Example demonstrating good use of mutual recursion (original) (raw)

It's up to one's individual sensitivities what one considers "elegant". But here's my shot.

Adam is trying to schedule a 6-day exam revision. On each day he's going to either:

  1. Rest (R)
  2. Study Maths (M)
  3. Study Computing (C)

Adam never studies two different subjects on two consecutive days. In how many ways can Adam schedule his revision?

Solution:

Let's use the notation s1 = "RMCRMM" to represent a schedule. s1 is not a valid schedule, because at one point in the schedule a subject (M) is immediately followed by another subject (C). Some examples of valid schedules would be: s2 = "MMRCCR" or s3 = "MMRRRC" or even s4 = "RRRRRR" (good luck with s4!). In each schedule there has to be at least one rest day between two different subjects.

We can solve the task using mutual recursion. Let us enumerate days starting from 1, 2, ..., 6. Let us define three mutually recursive functions, R(k), M(k), C(k).
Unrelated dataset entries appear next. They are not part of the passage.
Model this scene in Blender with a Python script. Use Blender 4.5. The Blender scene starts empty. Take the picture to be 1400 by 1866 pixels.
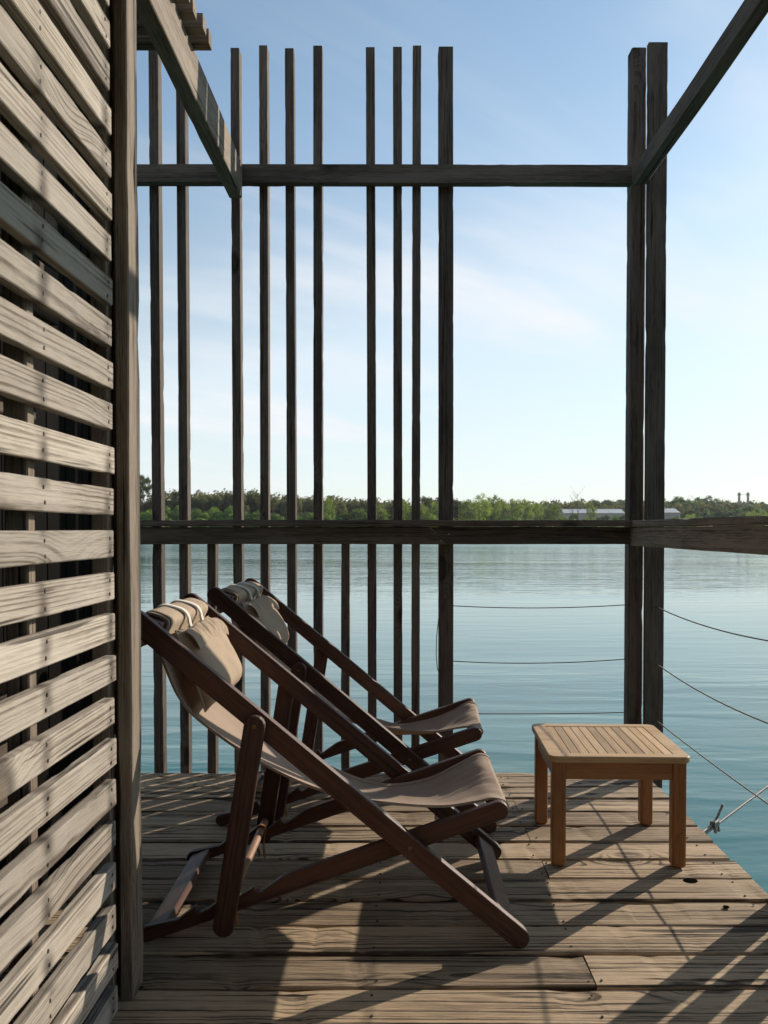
import bpy, bmesh, math, random
from mathutils import Vector, Matrix, noise

random.seed(11)
R = math.radians
sc = bpy.context.scene
COL = sc.collection

# ------------------------------------------------------------------ camera
FPX = 1550.0            # focal length in pixels of the 1400 x 1866 photograph
EYE = 1.035
PITCH = R(1.3)
PCX, HZ = 722.0, 966.0
PCY = HZ + FPX * math.tan(PITCH)
cam = bpy.data.cameras.new('camera')
cam.sensor_fit = 'AUTO'
cam.sensor_width = 36.0
cam.lens = 36.0 * FPX / 1866.0
cam.shift_x = (700.0 - PCX) / 1866.0
cam.shift_y = (PCY - 933.0) / 1866.0
cam.clip_start = 0.05
cam.clip_end = 9000.0
cam.dof.use_dof = True
cam.dof.focus_distance = 3.2
cam.dof.aperture_fstop = 9.0
cam_o = bpy.data.objects.new('camera', cam)
COL.objects.link(cam_o)
cam_o.location = (0, 0, EYE)
cam_o.rotation_euler = (R(90) - PITCH, 0, 0)
sc.camera = cam_o

# ------------------------------------------------------------------ light
SUN_AZ = 45.4           # degrees to the right of the viewing direction (+Y)
SUN_EL = 23.1
SUN_STRENGTH = 5.0
SKY_STRENGTH = 0.15
world = bpy.data.worlds.new('World')
sc.world = world
world.use_nodes = True
world.cycles.sampling_method = 'MANUAL'
world.cycles.sample_map_resolution = 512
sc.view_settings.view_transform = 'Standard'
sc.view_settings.look = 'None'
sc.view_settings.gamma = 1.0
sc.view_settings.use_curve_mapping = False
sc.view_settings.exposure = 0.10
sc.cycles.max_bounces = 6
sc.cycles.use_adaptive_sampling = True
sc.cycles.adaptive_threshold = 0.02
sc.cycles.diffuse_bounces = 3
sc.cycles.glossy_bounces = 3
sc.cycles.transmission_bounces = 3
sc.cycles.caustics_reflective = False
sc.cycles.caustics_refractive = False

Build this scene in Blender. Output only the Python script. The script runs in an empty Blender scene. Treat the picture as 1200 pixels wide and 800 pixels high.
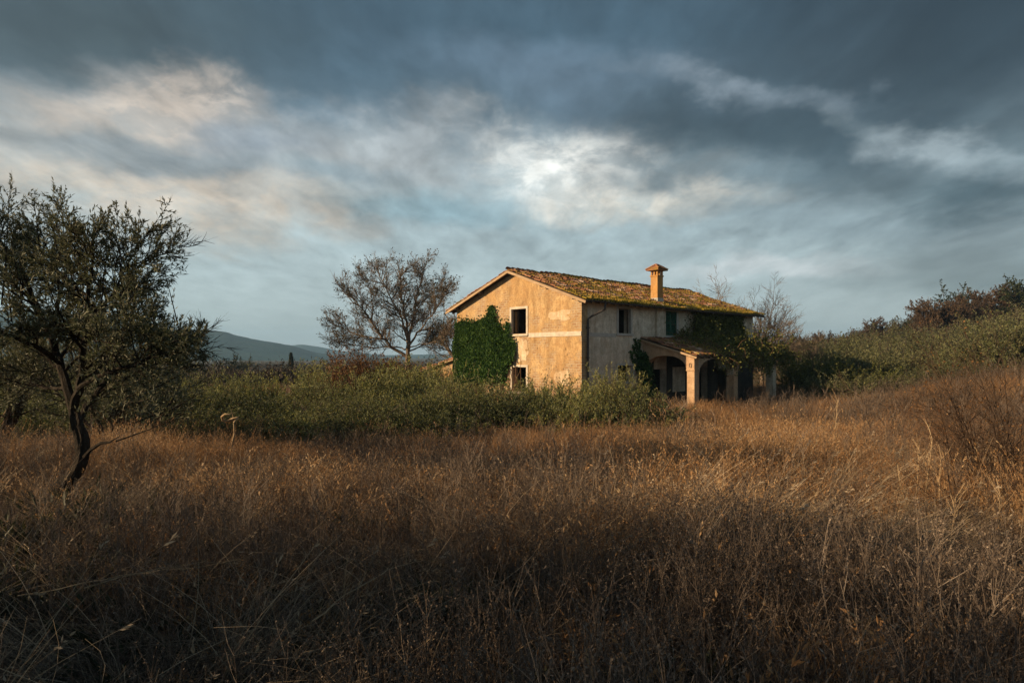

Each function is going to compute the number of partial schedules, each of length k, where the last days are, respectively "R", "M" and "C". Here we go (python):

def R(k):
    if k == 1:
        return 1
    else:
        return R(k-1) + M(k-1) + C(k-1)

def M(k):
    if k == 1:
        return 1
    else:
        return R(k-1) + M(k-1)

def C(k):
    if k == 1:
        return 1
    else:
        return R(k-1) + C(k-1)

We can then solve the problem by evaluating R(6) + M(6) + C(6)

The reason this works is because we're counting possible ways to get to a (partial) schedule for k days, which can end in a given way, and the only thing, which can possibly influence our choice of how we get there is what happened on the day before. In such way we count all possible schedules and we count each schedule exactly once.

For example, for day 3, which we finished, say at "C", "XXC", the number of ways we could have got to such schedule is exactly R(2) + C(2), since we could have come from a schedule "XCC" or "XRC", but not "XMC".

Obviously, if you'd like to make this more efficient you'd probably end up using memoisation/ dynamic programming, but even then, mutual recursion would likely be the most readable/ understandable way to code up the problem.